Value Stocks Risk/Reward

November 12, 2019

An issue I haven’t mentioned this year has been the profound weakness in Growth stocks since August. Most of the hot running high momentum stocks from earlier this year have been taken to the woodshed.

One of the reasons for money migrating out of high growth stocks is that the valuations became extreme relative to Value stocks. If there is once concept that investors in every asset class must understand is Mean Reversion. Prices always revert back to their long term trends. Think of the Tech Stock bust in 2000. The money from the sale of the overvalued Tech stocks went into Value stocks.

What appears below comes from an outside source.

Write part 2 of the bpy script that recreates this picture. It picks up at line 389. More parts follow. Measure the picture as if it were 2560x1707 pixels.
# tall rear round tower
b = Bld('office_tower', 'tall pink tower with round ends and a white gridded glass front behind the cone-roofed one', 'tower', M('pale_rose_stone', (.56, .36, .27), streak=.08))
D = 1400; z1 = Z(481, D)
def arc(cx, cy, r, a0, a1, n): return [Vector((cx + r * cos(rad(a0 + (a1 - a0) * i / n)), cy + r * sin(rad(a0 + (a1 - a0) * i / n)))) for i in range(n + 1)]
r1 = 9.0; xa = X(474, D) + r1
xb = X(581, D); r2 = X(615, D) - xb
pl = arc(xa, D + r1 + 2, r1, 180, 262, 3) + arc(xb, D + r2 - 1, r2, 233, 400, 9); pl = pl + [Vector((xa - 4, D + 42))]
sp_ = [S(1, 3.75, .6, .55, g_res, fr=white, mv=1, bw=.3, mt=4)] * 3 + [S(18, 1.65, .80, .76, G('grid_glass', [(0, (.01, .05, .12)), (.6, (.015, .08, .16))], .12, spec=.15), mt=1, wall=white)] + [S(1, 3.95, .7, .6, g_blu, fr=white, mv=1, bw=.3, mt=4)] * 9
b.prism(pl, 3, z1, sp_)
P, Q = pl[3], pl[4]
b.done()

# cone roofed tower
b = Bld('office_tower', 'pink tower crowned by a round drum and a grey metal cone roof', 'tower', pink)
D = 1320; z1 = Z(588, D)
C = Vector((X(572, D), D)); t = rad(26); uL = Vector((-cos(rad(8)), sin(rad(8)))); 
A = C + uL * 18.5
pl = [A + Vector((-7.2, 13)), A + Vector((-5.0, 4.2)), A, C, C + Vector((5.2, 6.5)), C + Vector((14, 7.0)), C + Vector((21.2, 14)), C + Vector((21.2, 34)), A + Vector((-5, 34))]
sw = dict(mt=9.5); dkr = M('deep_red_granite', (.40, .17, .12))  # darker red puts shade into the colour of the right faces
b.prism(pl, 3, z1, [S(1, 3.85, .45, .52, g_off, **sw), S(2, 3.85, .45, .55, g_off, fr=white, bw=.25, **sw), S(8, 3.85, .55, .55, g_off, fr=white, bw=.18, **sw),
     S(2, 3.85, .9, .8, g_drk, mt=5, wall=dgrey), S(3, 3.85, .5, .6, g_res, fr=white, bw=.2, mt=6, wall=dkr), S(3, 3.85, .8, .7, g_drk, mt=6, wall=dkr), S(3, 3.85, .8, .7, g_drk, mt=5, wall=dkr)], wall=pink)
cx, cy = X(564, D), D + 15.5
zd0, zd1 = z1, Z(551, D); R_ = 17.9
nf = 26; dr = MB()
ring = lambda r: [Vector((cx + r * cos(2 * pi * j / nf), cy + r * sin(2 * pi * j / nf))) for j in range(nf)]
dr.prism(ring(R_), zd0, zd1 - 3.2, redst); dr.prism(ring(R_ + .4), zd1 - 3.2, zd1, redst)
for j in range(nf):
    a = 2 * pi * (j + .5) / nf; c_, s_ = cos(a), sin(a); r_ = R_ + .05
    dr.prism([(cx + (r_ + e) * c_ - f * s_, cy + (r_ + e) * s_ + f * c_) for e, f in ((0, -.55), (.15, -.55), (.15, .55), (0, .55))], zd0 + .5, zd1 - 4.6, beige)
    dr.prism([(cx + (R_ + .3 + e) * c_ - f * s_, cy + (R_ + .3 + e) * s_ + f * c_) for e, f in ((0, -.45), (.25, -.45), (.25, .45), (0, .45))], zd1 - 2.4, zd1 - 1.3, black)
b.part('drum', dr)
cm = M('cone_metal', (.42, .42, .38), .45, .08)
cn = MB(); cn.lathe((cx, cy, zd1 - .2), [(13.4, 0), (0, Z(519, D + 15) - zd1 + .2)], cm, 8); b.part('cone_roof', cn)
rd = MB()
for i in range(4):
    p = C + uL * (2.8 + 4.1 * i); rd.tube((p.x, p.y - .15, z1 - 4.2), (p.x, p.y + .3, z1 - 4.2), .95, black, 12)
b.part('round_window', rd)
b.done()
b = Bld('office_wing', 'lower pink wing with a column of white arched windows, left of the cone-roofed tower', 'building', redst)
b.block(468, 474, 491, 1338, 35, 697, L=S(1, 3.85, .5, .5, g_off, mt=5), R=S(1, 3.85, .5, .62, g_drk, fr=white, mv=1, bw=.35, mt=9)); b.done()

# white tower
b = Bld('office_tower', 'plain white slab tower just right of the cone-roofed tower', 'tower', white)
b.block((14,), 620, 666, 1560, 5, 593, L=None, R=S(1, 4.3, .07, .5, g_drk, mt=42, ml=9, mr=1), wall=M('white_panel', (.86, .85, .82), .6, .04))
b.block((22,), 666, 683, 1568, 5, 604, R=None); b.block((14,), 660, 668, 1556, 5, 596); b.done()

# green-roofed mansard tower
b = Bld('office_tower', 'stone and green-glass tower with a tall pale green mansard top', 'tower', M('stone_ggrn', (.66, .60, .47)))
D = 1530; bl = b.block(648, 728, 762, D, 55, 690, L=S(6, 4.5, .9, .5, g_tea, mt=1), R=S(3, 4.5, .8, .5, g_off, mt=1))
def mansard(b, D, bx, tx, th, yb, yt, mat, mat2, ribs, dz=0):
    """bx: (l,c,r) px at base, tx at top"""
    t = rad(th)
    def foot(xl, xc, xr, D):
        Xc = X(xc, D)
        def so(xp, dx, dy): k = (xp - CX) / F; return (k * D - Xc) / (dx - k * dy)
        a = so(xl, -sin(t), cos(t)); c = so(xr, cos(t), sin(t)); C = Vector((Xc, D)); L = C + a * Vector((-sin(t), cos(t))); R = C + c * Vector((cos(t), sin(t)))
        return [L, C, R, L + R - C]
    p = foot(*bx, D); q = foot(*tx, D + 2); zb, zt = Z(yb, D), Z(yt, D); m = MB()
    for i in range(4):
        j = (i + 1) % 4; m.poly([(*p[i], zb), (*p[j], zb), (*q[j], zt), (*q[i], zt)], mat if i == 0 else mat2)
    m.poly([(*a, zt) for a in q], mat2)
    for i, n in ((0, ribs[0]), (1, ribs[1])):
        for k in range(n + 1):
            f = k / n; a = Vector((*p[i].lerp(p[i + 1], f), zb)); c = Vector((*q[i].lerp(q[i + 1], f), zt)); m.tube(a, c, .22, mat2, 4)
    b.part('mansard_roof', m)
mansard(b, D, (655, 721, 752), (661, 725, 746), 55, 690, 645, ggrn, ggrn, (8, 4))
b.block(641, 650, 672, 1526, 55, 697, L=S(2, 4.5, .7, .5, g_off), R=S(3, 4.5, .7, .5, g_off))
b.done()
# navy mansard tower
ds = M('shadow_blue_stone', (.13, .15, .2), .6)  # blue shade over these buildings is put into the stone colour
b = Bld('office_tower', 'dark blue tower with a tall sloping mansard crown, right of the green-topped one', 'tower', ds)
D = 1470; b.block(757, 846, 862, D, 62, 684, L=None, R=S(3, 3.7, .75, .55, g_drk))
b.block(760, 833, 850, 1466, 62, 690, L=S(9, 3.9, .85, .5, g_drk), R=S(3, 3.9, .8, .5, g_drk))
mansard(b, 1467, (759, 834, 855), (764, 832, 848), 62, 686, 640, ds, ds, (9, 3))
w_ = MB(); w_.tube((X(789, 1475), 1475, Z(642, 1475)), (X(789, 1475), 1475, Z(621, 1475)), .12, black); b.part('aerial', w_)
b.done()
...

When I refer to “Value” stocks what I’m referring to are stocks that are cheap or have a low value relative to the underlying company. These are companies that are slow growth growing only single digits percentages a year. They can be boring businesses that don’t have a lot of sizzle to their story unless you’re a numbers geek like I am.

Right now the Risk/Reward is heavily skewed to Value stocks. The Value universe of stocks include a hefty percentage of banks and insurance companies. These financial companies saw their valuations compressed due to very low interest rates and the Inverted Yield Curve.

As you can see the Value stock methodology had dominated performance until the Great Recession of 2008. The lack of performance from Value does coincide with an uptick in activity or manipulation by the Federal Reserve.

What can’t be denied is that interest rates have moved higher which can increase profit margins and loan growth for banks and insurance companies.